I am conscious of giving my hon. Friend time to respond. The retirement age for prison officers is linked to their pension arrangements. Prison officers are classified as civil servants, so are members of the civil service pension scheme. This is a defined-benefit scheme that pays a pension for life without investment uncertainties. It has one of the lowest employee contribution rates across the public sector; employers make contributions of 27% into the scheme on behalf of the employee.
When a pension age of 65 for new entrants was introduced in 2007, I am told it was done so following great consideration of the prison officer role and the demands it makes of prisoner officers and other operational roles in the civil service. I am told that the POA signed up to this scheme. Following the introduction of the alpha scheme in 2015, the normal pension age for prison officers is set at state pension age, which is between 65 and 68.
I am conscious that I have only 4 minutes, so I will continue.
My hon. Friend the Member for Sittingbourne and Sheppey has already made the point that we have tried to make change on this before.
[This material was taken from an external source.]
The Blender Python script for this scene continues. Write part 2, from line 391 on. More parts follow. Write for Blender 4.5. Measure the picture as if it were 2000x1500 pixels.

When the Prison Officers Association membership were balloted eight years ago, they did not accept the package to retire at the lower age of 65 with heavily subsidised additional contributions to the scheme. Although POA members rejected the offer, the Prison Governors Association accepted it and as a result some manager grade staff now have a lower pension age. Another offer was made in 2017, in which prison officers would have incurred no cost to access a pension at the age of 65, but again this was rejected by a union ballot union.